Water and irrigation
“At the beginning of the year, I sold rosemary seedlings worth sh2m and bought a 10,000-litre tank to add to the ones I already had. These give me enough water to irrigate my crops during the dry seasons,” she says.
Poultry and markets
Her poultry house has broilers, ducks, guinea fowl, and geese. “I have 100 broilers, although their house can take 300 birds. I feed them well to ensure that by one month I can sell them off and stock others,” she explains.
The market has never been Nakabaale’s challenge because buyers come directly to her home. “I sell each spinach leaf at sh100, and sh500 for each tomato,” she says. A spinach seedling costs sh500, and once planted, one can harvest from it for about two years.

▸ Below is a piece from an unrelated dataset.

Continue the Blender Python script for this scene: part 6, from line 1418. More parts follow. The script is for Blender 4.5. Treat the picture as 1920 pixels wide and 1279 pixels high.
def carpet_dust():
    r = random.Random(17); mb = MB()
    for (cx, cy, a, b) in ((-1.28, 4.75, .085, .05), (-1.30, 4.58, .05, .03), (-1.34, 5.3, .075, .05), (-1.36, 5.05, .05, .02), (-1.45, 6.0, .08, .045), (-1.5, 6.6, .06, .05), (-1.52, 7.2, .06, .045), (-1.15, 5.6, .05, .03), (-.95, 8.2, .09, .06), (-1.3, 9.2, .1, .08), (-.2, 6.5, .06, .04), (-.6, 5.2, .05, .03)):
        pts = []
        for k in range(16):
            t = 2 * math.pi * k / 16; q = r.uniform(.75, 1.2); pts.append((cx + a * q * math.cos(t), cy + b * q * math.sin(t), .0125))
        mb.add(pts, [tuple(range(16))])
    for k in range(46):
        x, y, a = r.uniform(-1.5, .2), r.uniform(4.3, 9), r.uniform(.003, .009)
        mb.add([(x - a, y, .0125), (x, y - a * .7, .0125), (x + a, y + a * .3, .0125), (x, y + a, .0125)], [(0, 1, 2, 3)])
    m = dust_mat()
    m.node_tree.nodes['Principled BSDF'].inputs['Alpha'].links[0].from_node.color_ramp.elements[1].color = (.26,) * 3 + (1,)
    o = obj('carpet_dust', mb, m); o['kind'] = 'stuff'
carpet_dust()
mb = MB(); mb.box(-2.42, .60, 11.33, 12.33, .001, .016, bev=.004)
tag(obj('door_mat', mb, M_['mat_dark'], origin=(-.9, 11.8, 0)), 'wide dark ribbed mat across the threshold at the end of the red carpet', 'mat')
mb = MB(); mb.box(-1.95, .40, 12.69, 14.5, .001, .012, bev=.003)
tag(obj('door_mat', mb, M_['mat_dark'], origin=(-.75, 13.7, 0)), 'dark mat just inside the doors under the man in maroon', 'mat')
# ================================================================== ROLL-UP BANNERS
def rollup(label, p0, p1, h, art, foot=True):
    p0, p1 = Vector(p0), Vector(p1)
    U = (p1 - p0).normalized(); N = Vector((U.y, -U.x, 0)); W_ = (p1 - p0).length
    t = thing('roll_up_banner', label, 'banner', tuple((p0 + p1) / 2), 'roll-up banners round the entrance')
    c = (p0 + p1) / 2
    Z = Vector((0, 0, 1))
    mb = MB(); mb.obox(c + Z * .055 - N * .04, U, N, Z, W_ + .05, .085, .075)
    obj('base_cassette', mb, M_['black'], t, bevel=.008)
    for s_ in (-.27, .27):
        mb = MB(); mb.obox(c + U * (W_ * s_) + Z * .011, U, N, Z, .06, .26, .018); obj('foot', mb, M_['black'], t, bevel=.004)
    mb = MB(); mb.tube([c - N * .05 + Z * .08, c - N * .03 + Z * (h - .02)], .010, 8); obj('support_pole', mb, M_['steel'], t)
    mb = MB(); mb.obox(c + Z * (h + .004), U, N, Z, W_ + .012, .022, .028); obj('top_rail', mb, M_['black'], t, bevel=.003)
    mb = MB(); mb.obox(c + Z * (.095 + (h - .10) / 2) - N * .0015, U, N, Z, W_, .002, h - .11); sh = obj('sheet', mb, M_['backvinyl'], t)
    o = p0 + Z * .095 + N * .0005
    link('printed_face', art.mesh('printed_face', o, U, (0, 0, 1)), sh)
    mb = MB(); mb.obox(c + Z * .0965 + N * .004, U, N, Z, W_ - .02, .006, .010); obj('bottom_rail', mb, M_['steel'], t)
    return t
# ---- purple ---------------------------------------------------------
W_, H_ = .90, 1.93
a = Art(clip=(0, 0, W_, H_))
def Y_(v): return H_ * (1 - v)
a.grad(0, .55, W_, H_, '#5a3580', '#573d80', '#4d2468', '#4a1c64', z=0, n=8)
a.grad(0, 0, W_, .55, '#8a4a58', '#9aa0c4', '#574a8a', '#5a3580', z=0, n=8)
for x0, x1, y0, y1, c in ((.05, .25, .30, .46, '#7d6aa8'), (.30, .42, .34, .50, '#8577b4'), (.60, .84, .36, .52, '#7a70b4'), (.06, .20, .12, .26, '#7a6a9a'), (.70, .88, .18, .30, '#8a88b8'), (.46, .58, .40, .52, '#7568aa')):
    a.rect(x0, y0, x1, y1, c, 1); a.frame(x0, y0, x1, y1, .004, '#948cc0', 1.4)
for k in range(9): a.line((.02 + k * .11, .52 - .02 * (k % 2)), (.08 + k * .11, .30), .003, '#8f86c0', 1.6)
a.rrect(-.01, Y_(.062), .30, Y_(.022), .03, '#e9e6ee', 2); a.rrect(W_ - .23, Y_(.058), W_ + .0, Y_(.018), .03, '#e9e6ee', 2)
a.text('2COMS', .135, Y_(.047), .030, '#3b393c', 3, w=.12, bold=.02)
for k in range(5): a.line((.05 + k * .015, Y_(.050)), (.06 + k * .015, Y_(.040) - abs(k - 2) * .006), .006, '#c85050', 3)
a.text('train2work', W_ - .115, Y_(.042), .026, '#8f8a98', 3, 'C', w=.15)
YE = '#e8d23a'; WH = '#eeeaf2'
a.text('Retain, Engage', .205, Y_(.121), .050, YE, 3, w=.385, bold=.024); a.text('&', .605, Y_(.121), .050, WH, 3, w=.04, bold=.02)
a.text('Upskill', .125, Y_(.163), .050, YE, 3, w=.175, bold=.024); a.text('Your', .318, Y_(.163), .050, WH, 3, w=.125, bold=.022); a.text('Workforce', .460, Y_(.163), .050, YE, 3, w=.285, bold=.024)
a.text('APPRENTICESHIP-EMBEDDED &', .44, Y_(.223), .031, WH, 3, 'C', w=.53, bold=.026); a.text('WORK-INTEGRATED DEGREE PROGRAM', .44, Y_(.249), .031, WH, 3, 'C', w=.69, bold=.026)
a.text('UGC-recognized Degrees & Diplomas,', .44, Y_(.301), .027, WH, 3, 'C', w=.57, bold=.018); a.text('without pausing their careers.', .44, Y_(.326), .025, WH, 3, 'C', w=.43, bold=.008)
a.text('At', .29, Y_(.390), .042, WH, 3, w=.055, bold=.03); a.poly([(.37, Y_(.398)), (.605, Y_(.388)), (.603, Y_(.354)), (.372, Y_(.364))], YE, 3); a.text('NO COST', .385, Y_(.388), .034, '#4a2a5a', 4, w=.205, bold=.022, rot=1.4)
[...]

“Each crop can give you sh20,000 for its lifetime. This, therefore, means you will get sh2.2m from each garden,” she adds.
She maintains four-step gardens, generating an income of sh8.8m, in addition to cultivating other crops on the ground and vertical gardens, such as those on the water tanks. She earns an average income of over sh3.5m a month from her 50 x 30ft plot of land.